CFM98620 - Interest restriction: administration: reporting requirements: computing disallowed tax-interest available for reactivation

TIOPA10/SCH7A/PARA25

The calculation of interest reactivations at company level can be complicated. This is because the interest reactivation cap is a group attribute for a worldwide group period of account. By contrast, the total disallowed tax-interest expense brought forward is a company attribute, as at the beginning of a company accounting period. The rules need to ensure the correct interaction between the two, even where company accounting periods do not coincide with a group’s period of account (the return period), and where companies join or leave the group during the course of the company’s accounting period or the group’s period of account.

Against this background, there are two factors limiting interest reactivations - one determined at a company level, and the other across the group as a whole. Subject to these limits, the group is required to reactivate the maximum possible amount of tax-interest expense for the period of account. This maximum amount is the lower of:

  • The sum of the amounts available for reactivation of each company for the return period (TIOPA10/SCH7A/PARA25(4)(a)); and
  • The interest reactivation cap for the group (PARA25(4)(b) and s373(3)).

The sum of the reactivations allocated by the reporting company in a statement of allocations must equal this amount (PARA 25(4)).

The amount allocated to a company in the statement must not exceed its maximum amount available for reactivation (PARA25(3)), and cannot be a negative amount.

A principle underlying these rules is that a group should reactivate amounts at the earliest possible opportunity; it cannot hold over amounts that could have been reactivated to a later period.

The group’s interest reactivation cap is a limit that works across the group as a whole. It is simply the interest allowance of the group for the period (TIOPA10/S396), less the aggregate net tax-interest of the group for the period (S390). These figures relate to group periods of account, not company accounting periods, and do not take into account any amounts relating to other periods of account.

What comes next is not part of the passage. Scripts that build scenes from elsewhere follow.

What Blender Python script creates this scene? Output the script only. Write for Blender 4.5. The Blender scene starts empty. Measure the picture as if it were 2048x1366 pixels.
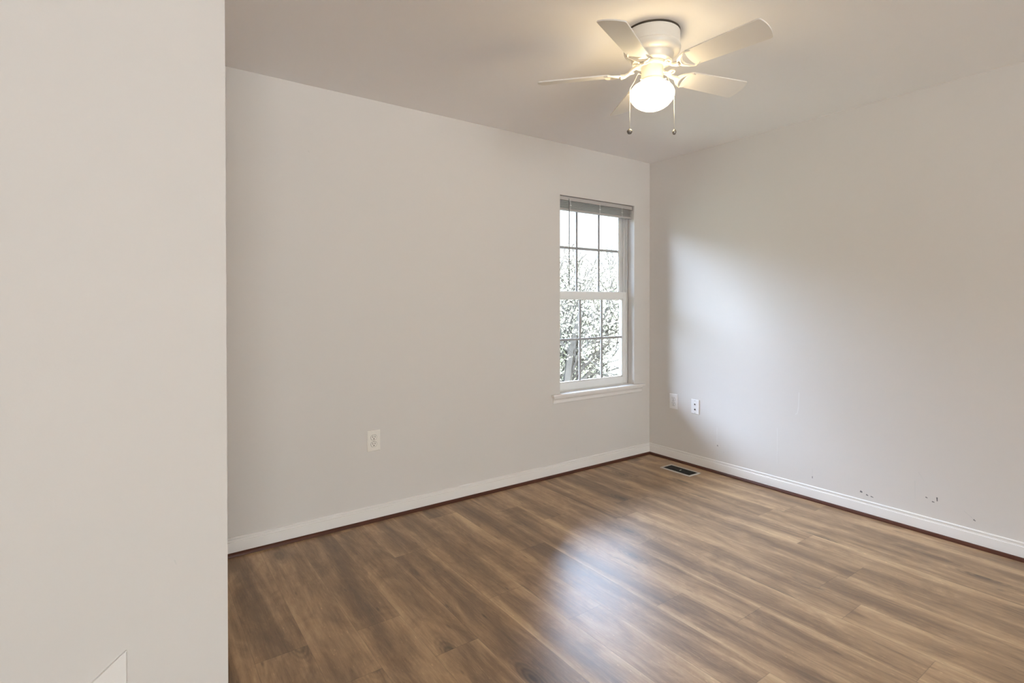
import bpy, bmesh, math, random
from mathutils import Vector, Matrix

SC = bpy.context.scene
COL = SC.collection
PI = math.pi
CEIL = 2.44

# ------------------------------------------------------------------ camera
cam_data = bpy.data.cameras.new('camera')
cam = bpy.data.objects.new('camera', cam_data)
COL.objects.link(cam)
YAW, PITCH, ROLL = math.radians(54.556), math.radians(-0.436), math.radians(-0.059)
fwd = Vector((math.cos(YAW) * math.cos(PITCH), math.sin(YAW) * math.cos(PITCH), math.sin(PITCH)))
r0 = Vector((math.sin(YAW), -math.cos(YAW), 0))
u0 = r0.cross(fwd)
rt = math.cos(ROLL) * r0 + math.sin(ROLL) * u0
up = -math.sin(ROLL) * r0 + math.cos(ROLL) * u0
M = Matrix((rt, up, -fwd)).transposed().to_4x4()
M.translation = Vector((-3.543, -2.978, 1.260))
cam.matrix_world = M
cam_data.sensor_width = 36.0
cam_data.lens = 36.0 * 1063.2 / 2048
cam_data.shift_y = -67.0 / 2048
cam_data.clip_start = 0.05
SC.camera = cam

# ------------------------------------------------------------------ world: bright overcast sky
world = bpy.data.worlds.new('overcast_sky')
SC.world = world
world.use_nodes = True
wn = world.node_tree.nodes
wl = world.node_tree.links
wn.clear()
w_out = wn.new('ShaderNodeOutputWorld')
w_bg = wn.new('ShaderNodeBackground')
w_tc = wn.new('ShaderNodeTexCoord')
w_sep = wn.new('ShaderNodeSeparateXYZ')
w_map = wn.new('ShaderNodeMapRange')
w_map.inputs['From Min'].default_value = -1.0
w_map.inputs['From Max'].default_value = 1.0
# towards the trees (+Y) the sky is dim low down; on the open side (-Y) it stays bright to the horizon
SKY_TREES = [(0.0, (0.20, 0.195, 0.185)), (0.48, (0.17, 0.167, 0.16)), (0.51, (0.046, 0.047, 0.048)),
             (0.60, (0.07, 0.074, 0.08)), (0.67, (1.06, 1.28, 1.72)), (0.73, (1.38, 1.64, 2.18)), (0.80, (1.12, 1.34, 1.80)),
             (0.90, (0.60, 0.72, 0.96)), (1.0, (0.50, 0.60, 0.80))]
SKY_OPEN = [(0.0, (0.59, 0.59, 0.605)), (0.48, (0.42, 0.42, 0.43)), (0.51, (0.335, 0.34, 0.345)),
            (0.60, (0.41, 0.42, 0.43)), (0.68, (0.50, 0.54, 0.59)), (0.80, (0.60, 0.74, 0.92)), (1.0, (0.60, 0.74, 0.92))]
def sky_ramp(stops):
    n = wn.new('ShaderNodeValToRGB')
    cr = n.color_ramp
    cr.elements[0].position, cr.elements[0].color = stops[0][0], (*stops[0][1], 1)
    cr.elements[1].position, cr.elements[1].color = stops[-1][0], (*stops[-1][1], 1)
    for pos, c in stops[1:-1]:
        e = cr.elements.new(pos)
        e.color = (*c, 1)
    wl.new(w_map.outputs[0], n.inputs[0])
    return n
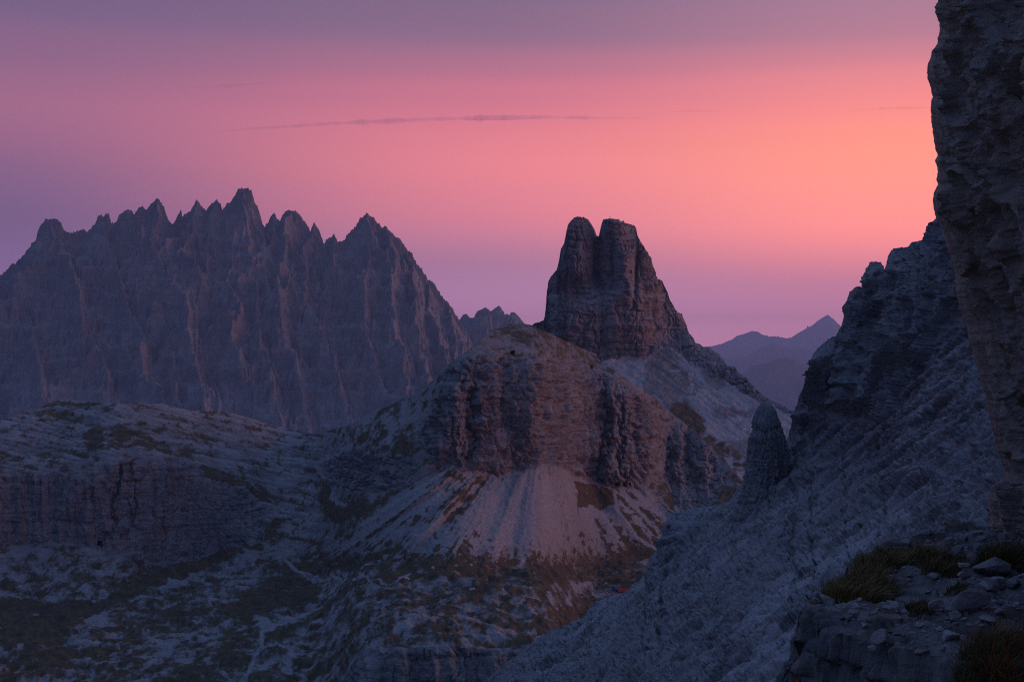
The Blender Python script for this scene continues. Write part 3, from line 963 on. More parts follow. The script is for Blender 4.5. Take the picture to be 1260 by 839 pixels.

The other limits work per company and by reference to company accounting periods. They are driven primarily by the aggregate allocated disallowances of a UK group company for earlier accounting periods which have not previously been reactivated.

The exception is the company’s interest reactivation cap (PARA26(2)(b) and PARA26(5)). The reactivation amount allocated to a company for a period of account cannot exceed this overriding limit. It is the group reactivation cap for the period of account, multiplied by the proportion of that period of account for which the company is a UK group company.

One effect of this limit is to prevent a disproportionate reactivation amount being allocated to a company that leaves a group during a period of account.

Subject to that overriding per period of account limit, the amount available for reactivation by a UK group company in an accounting period is given by a formula, A + B - C + D - E, explained below.

A is the total disallowed tax-interest expense brought forward from earlier periods. This is the aggregate amount disallowed in earlier accounting periods, as reduced by any amounts that had been reactivated in earlier periods. This is an attribute of the company, so this figure may include allocated disallowances for earlier accounting periods when it was a member of a different group.

In the straightforward case of a company that does not change group, and which has an accounting period that coincides with the group period of account, the amount available for reactivation is simply amount A.

B is the amount of tax interest expense that the company has to leave out of account in the same accounting period, but for an earlier period of account of the same group. So in the earlier period of account the reporting company allocates disallowances, but in the later it allocates reactivations and the company accounting period straddles the two periods of account for the group. This increases the amount available for activation in the second part of the accounting period (in the worldwide group’s return period). So, whilst a group cannot have disallowances and reactivations in the same period of account, it is possible for a company to have both activations and disallowances in the same accounting period - due to the interaction of the rules for groups and companies.

The other positive amount, D, only comes into play where a company becomes a member of the worldwide group during a relevant accounting period. This is an accounting period part or all of which falls within the group’s period of account. Amount D is any disallowance allocated to it for the same accounting period, but before it joined its current worldwide group.

The other amounts, C and E, reduce the amount that may be reactivated in the relevant accounting period.

C is the converse of B. It is the amount of tax-interest the company is able to bring into account (as a reactivation) in the same period of account, but relating to an earlier period of account of the worldwide group.

Like amount D above, E only comes into play where a company becomes a member of the worldwide group during a relevant accounting period. It is the converse of D: the amount of tax-interest the company is able to bring into account (as a reactivation) in the same accounting period, but before it joined its current worldwide group.

There is a default order in which different classes of tax-interest may be reactivated, which the company can elect to override, see CFM98690.